** WRITTEN PROBLEM **
Repeat the material verbatim. Images are excluded from the copy.

** RECORDS SHOWN **
# # # # #
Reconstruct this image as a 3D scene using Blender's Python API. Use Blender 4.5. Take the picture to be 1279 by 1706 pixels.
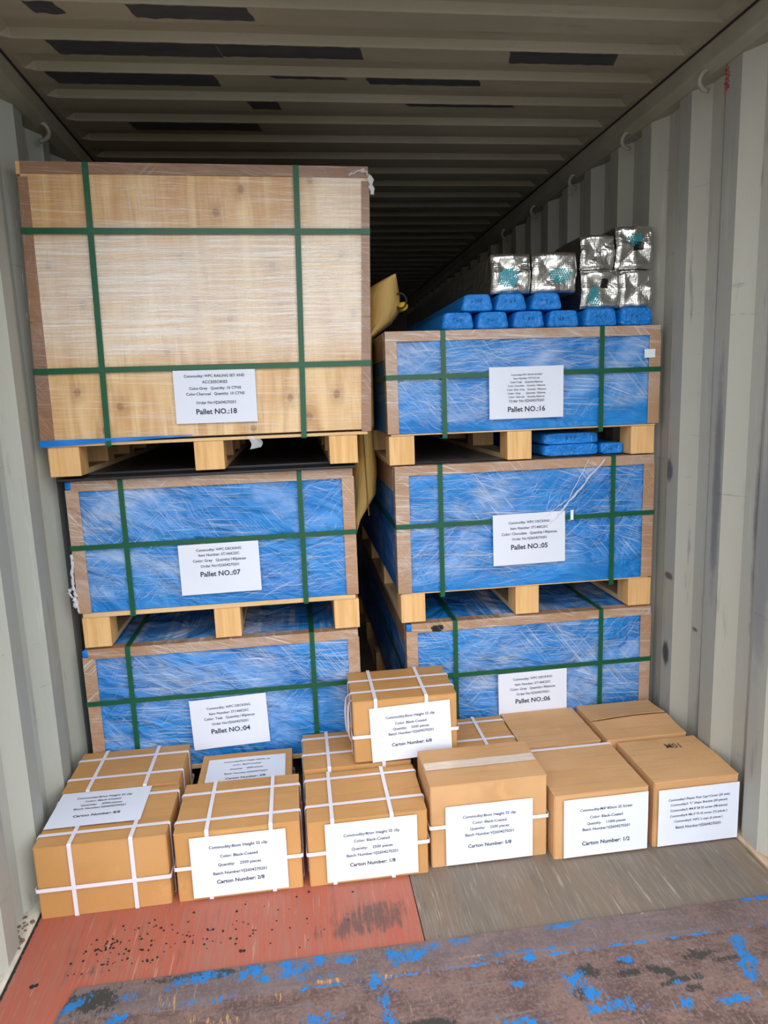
import bpy, bmesh, math, random
from mathutils import Vector, Matrix, noise as mn

for o in list(bpy.data.objects):
    bpy.data.objects.remove(o)
C = bpy.context.scene.collection
S = bpy.context.scene
rnd = random.Random(7)

# ------------------------------------------------------------------ camera, sky, exposure
F_PX, YAW, PITCH, ROLL = 1148.83, 0.124099, 0.169785, -0.0360620
cy, sy, cp, sp = math.cos(YAW), math.sin(YAW), math.cos(PITCH), math.sin(PITCH)
fwd = Vector((sy * cp, cy * cp, -sp)); r0 = Vector((cy, -sy, 0)); u0 = r0.cross(fwd)
cr, sr = math.cos(ROLL), math.sin(ROLL)
right = cr * r0 + sr * u0; up = -sr * r0 + cr * u0
cd = bpy.data.cameras.new('camera'); cam = bpy.data.objects.new('camera', cd); C.objects.link(cam)
m = Matrix((right, up, -fwd)).transposed().to_4x4(); m.translation = Vector((-0.28357, 0, 1.55438))
cam.matrix_world = m
cd.sensor_width = 36; cd.sensor_fit = 'AUTO'; cd.lens = 36 * F_PX / 1706; cd.clip_start = 0.05
S.camera = cam
S.view_settings.view_transform = 'Standard'; S.view_settings.look = 'None'
S.view_settings.exposure = 0.0; S.view_settings.gamma = 1; S.view_settings.use_curve_mapping = False
SKY = 4.6
w = bpy.data.worlds.new('overcast'); S.world = w; w.use_nodes = True
nt = w.node_tree; nt.nodes.clear()
tc = nt.nodes.new('ShaderNodeTexCoord'); sx = nt.nodes.new('ShaderNodeSeparateXYZ')
mr = nt.nodes.new('ShaderNodeMapRange'); bg = nt.nodes.new('ShaderNodeBackground'); wo = nt.nodes.new('ShaderNodeOutputWorld')
nt.links.new(tc.outputs['Generated'], sx.inputs[0]); nt.links.new(sx.outputs['Z'], mr.inputs['Value'])
mr.inputs['From Min'].default_value = 0; mr.inputs['From Max'].default_value = 1        # overcast sky: zenith brighter than horizon
mr.inputs['To Min'].default_value = SKY * 0.62; mr.inputs['To Max'].default_value = SKY
nt.links.new(mr.outputs[0], bg.inputs['Strength']); bg.inputs['Color'].default_value = (0.97, 1.0, 1.04, 1)
nt.links.new(bg.outputs[0], wo.inputs[0])

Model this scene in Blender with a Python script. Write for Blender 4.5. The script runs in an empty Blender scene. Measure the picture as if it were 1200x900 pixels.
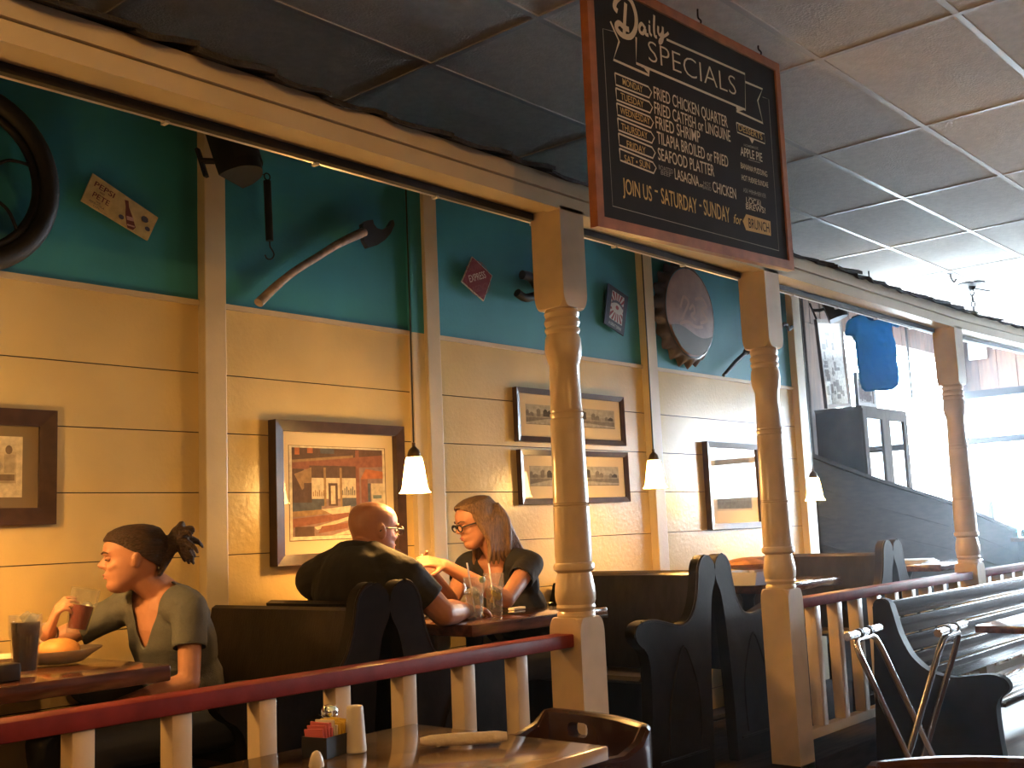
# # # # #
** TASK ANSWER **
Reconstruct this image as a 3D scene using Blender's Python API. Use Blender 4.5. Take the picture to be 1279 by 1706 pixels.
import bpy, bmesh, math, random
from mathutils import Vector, Matrix, noise as mn

for o in list(bpy.data.objects):
    bpy.data.objects.remove(o)
C = bpy.context.scene.collection
S = bpy.context.scene
rnd = random.Random(7)

# ------------------------------------------------------------------ camera, sky, exposure
F_PX, YAW, PITCH, ROLL = 1148.83, 0.124099, 0.169785, -0.0360620
cy, sy, cp, sp = math.cos(YAW), math.sin(YAW), math.cos(PITCH), math.sin(PITCH)
fwd = Vector((sy * cp, cy * cp, -sp)); r0 = Vector((cy, -sy, 0)); u0 = r0.cross(fwd)
cr, sr = math.cos(ROLL), math.sin(ROLL)
right = cr * r0 + sr * u0; up = -sr * r0 + cr * u0
cd = bpy.data.cameras.new('camera'); cam = bpy.data.objects.new('camera', cd); C.objects.link(cam)
m = Matrix((right, up, -fwd)).transposed().to_4x4(); m.translation = Vector((-0.28357, 0, 1.55438))
cam.matrix_world = m
cd.sensor_width = 36; cd.sensor_fit = 'AUTO'; cd.lens = 36 * F_PX / 1706; cd.clip_start = 0.05
S.camera = cam
S.view_settings.view_transform = 'Standard'; S.view_settings.look = 'None'
S.view_settings.exposure = 0.0; S.view_settings.gamma = 1; S.view_settings.use_curve_mapping = False
SKY = 4.6
w = bpy.data.worlds.new('overcast'); S.world = w; w.use_nodes = True
nt = w.node_tree; nt.nodes.clear()
tc = nt.nodes.new('ShaderNodeTexCoord'); sx = nt.nodes.new('ShaderNodeSeparateXYZ')
mr = nt.nodes.new('ShaderNodeMapRange'); bg = nt.nodes.new('ShaderNodeBackground'); wo = nt.nodes.new('ShaderNodeOutputWorld')
nt.links.new(tc.outputs['Generated'], sx.inputs[0]); nt.links.new(sx.outputs['Z'], mr.inputs['Value'])
mr.inputs['From Min'].default_value = 0; mr.inputs['From Max'].default_value = 1        # overcast sky: zenith brighter than horizon
mr.inputs['To Min'].default_value = SKY * 0.62; mr.inputs['To Max'].default_value = SKY
nt.links.new(mr.outputs[0], bg.inputs['Strength']); bg.inputs['Color'].default_value = (0.97, 1.0, 1.04, 1)
nt.links.new(bg.outputs[0], wo.inputs[0])

Model this scene in Blender with a Python script. Write for Blender 4.5. The script runs in an empty Blender scene. Measure the picture as if it were 1200x900 pixels.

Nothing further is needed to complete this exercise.